DATASET

>> BEGIN

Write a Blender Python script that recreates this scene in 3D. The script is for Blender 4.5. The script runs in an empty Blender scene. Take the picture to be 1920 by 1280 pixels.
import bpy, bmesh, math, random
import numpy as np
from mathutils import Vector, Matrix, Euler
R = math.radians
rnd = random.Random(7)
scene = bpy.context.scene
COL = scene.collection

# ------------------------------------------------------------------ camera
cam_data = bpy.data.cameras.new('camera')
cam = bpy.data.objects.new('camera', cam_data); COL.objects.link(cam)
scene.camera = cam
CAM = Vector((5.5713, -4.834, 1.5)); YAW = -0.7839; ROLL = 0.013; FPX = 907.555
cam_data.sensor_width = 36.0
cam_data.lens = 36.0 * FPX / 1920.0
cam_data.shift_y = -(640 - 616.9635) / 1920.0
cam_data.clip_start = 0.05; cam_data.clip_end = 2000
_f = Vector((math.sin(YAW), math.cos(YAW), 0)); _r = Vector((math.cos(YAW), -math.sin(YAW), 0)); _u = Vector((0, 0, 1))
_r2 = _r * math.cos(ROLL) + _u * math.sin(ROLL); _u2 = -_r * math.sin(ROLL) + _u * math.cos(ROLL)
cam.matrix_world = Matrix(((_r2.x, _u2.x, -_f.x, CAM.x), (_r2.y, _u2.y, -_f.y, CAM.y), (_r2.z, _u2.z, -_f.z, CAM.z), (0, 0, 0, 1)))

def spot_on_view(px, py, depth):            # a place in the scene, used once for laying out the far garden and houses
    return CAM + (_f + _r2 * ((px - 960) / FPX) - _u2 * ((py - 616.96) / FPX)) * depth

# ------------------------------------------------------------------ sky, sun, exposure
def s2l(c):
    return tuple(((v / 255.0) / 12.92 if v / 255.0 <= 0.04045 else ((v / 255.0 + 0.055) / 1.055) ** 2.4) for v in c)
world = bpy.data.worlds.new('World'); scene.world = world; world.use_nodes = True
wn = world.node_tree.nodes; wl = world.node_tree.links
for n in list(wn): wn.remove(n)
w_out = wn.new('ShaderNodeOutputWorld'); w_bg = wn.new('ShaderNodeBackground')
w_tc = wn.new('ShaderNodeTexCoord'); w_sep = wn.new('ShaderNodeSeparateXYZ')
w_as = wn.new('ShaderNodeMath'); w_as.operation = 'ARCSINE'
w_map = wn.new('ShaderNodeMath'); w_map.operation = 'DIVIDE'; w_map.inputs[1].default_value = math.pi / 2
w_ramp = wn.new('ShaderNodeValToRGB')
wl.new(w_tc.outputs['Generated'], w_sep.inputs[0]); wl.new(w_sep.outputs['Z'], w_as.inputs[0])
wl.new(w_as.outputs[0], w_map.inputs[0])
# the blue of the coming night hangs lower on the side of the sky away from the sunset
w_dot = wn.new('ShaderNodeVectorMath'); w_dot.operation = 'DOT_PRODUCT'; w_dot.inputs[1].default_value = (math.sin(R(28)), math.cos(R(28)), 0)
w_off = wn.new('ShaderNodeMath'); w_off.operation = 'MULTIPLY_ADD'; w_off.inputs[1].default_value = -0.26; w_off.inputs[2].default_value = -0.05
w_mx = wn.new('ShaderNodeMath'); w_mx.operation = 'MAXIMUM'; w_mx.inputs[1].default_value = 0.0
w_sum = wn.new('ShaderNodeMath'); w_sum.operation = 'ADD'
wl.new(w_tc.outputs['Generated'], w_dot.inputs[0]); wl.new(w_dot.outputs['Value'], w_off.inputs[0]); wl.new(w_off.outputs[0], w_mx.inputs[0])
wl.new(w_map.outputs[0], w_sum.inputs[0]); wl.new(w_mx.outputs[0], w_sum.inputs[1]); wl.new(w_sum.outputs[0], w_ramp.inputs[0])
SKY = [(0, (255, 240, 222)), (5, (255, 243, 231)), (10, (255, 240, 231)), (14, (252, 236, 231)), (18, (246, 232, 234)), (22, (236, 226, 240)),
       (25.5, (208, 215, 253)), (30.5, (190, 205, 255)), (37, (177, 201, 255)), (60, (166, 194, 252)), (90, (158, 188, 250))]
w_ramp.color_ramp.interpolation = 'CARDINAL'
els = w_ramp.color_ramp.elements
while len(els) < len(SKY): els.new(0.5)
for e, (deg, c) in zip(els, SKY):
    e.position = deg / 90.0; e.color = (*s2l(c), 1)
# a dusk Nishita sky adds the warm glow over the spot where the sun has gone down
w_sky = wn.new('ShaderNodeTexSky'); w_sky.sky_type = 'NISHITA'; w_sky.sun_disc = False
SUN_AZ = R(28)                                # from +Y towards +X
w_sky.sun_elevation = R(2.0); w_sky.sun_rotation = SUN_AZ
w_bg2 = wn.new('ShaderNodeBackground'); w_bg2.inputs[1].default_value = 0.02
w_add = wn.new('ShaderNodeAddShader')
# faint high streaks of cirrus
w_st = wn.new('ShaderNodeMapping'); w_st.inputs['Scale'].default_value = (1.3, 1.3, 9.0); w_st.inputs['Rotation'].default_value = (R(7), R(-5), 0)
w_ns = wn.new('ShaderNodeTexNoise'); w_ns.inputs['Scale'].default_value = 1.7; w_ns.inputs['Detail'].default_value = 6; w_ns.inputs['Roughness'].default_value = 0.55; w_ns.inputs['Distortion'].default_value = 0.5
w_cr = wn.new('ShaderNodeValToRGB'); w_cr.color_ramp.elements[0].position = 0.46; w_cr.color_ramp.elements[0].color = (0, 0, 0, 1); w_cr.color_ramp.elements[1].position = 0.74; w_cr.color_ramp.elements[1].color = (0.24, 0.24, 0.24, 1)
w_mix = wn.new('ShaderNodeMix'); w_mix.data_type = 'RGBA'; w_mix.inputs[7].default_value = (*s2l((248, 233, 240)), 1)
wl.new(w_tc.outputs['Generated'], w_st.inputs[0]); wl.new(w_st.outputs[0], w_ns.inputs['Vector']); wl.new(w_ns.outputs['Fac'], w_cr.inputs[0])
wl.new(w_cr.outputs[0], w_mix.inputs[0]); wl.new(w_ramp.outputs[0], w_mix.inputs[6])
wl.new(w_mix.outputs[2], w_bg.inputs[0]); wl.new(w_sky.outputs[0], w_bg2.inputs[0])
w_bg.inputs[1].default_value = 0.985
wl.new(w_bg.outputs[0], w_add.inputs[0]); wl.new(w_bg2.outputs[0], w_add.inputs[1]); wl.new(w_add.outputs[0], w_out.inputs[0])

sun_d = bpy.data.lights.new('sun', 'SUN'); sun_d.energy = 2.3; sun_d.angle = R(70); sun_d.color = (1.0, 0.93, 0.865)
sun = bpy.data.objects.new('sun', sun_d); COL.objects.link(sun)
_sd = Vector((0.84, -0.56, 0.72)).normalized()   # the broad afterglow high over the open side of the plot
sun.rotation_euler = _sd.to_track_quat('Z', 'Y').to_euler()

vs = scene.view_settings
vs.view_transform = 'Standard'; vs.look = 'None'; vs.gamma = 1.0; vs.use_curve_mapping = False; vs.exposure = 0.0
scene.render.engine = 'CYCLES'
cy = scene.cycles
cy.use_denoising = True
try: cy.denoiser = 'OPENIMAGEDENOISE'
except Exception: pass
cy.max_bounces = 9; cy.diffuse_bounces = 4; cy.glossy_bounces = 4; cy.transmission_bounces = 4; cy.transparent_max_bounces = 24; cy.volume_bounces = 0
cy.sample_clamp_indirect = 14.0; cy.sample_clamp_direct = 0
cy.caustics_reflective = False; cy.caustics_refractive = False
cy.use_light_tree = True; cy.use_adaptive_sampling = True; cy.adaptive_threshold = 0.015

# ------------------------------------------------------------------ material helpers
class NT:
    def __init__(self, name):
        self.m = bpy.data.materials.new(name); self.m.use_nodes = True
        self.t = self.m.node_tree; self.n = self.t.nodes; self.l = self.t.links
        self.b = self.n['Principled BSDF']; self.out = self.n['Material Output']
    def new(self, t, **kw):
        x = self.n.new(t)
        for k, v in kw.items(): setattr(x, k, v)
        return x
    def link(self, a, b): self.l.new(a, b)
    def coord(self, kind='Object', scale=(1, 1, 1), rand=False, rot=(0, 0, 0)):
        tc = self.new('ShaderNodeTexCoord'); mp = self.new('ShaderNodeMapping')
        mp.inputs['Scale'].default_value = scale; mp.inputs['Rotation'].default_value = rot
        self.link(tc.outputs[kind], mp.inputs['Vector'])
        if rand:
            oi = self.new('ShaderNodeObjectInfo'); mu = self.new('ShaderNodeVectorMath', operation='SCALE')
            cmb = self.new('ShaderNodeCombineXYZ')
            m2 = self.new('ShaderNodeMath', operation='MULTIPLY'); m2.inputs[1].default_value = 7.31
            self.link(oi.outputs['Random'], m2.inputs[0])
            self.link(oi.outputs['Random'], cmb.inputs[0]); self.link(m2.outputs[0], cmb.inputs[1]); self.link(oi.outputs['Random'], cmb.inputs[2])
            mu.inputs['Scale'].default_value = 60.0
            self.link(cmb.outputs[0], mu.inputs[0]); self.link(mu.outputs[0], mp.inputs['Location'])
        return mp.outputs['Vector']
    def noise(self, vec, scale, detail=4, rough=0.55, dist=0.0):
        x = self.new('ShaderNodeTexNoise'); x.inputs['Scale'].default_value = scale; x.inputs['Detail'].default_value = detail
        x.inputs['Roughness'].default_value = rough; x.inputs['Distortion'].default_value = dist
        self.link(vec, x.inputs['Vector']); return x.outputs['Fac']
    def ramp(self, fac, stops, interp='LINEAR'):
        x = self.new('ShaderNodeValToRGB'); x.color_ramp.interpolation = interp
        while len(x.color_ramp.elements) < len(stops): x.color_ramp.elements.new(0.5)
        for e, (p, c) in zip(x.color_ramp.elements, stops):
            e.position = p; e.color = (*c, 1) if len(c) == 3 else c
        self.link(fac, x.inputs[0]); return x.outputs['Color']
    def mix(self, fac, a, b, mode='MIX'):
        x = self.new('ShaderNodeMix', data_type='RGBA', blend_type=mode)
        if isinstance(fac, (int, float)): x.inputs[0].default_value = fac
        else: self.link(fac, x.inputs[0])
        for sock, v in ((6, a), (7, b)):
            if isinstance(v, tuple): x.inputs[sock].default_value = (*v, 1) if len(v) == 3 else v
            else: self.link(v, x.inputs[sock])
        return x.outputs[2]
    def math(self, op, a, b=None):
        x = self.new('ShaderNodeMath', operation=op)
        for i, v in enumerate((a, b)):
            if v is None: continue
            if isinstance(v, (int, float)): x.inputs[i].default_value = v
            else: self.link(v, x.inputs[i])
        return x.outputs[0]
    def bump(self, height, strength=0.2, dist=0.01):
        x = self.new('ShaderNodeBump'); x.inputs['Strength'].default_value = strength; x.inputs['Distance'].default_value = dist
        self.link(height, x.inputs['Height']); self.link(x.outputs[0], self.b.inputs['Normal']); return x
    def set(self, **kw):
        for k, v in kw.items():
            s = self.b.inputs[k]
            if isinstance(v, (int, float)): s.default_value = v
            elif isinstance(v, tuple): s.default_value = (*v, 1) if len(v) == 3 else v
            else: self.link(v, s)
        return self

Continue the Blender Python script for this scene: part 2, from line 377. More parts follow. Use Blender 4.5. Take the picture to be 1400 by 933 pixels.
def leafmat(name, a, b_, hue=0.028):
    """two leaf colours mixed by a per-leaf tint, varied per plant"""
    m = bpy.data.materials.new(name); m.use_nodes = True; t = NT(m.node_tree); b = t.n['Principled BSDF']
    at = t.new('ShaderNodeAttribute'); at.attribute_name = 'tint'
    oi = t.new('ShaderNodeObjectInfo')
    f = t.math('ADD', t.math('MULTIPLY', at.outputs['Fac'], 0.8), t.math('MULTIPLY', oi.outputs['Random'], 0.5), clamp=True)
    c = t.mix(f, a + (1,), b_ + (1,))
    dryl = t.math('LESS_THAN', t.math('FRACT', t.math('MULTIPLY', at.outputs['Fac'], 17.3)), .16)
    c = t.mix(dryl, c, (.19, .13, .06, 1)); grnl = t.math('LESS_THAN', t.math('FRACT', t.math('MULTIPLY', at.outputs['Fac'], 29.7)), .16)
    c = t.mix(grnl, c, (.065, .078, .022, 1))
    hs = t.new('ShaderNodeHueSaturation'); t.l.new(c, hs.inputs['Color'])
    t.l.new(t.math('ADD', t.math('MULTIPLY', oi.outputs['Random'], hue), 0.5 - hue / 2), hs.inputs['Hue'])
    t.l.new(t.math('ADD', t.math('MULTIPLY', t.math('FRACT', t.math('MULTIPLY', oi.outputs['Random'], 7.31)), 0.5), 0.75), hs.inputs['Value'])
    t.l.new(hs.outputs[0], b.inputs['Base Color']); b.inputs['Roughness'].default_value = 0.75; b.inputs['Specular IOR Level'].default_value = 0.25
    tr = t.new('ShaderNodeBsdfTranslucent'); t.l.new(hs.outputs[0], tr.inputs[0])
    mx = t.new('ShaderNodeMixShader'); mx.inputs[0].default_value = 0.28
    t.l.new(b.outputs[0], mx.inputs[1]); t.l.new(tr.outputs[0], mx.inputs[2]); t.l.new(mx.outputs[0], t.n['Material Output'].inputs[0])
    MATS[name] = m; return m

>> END

Please transcribe, exactly and with nothing added, the lines from the first line of the material above through the line that contains "return CAM +".

THE OUTPUT
Write a Blender Python script that recreates this scene in 3D. The script is for Blender 4.5. The script runs in an empty Blender scene. Take the picture to be 1920 by 1280 pixels.
import bpy, bmesh, math, random
import numpy as np
from mathutils import Vector, Matrix, Euler
R = math.radians
rnd = random.Random(7)
scene = bpy.context.scene
COL = scene.collection

# ------------------------------------------------------------------ camera
cam_data = bpy.data.cameras.new('camera')
cam = bpy.data.objects.new('camera', cam_data); COL.objects.link(cam)
scene.camera = cam
CAM = Vector((5.5713, -4.834, 1.5)); YAW = -0.7839; ROLL = 0.013; FPX = 907.555
cam_data.sensor_width = 36.0
cam_data.lens = 36.0 * FPX / 1920.0
cam_data.shift_y = -(640 - 616.9635) / 1920.0
cam_data.clip_start = 0.05; cam_data.clip_end = 2000
_f = Vector((math.sin(YAW), math.cos(YAW), 0)); _r = Vector((math.cos(YAW), -math.sin(YAW), 0)); _u = Vector((0, 0, 1))
_r2 = _r * math.cos(ROLL) + _u * math.sin(ROLL); _u2 = -_r * math.sin(ROLL) + _u * math.cos(ROLL)
cam.matrix_world = Matrix(((_r2.x, _u2.x, -_f.x, CAM.x), (_r2.y, _u2.y, -_f.y, CAM.y), (_r2.z, _u2.z, -_f.z, CAM.z), (0, 0, 0, 1)))

def spot_on_view(px, py, depth):            # a place in the scene, used once for laying out the far garden and houses
    return CAM + (_f + _r2 * ((px - 960) / FPX) - _u2 * ((py - 616.96) / FPX)) * depth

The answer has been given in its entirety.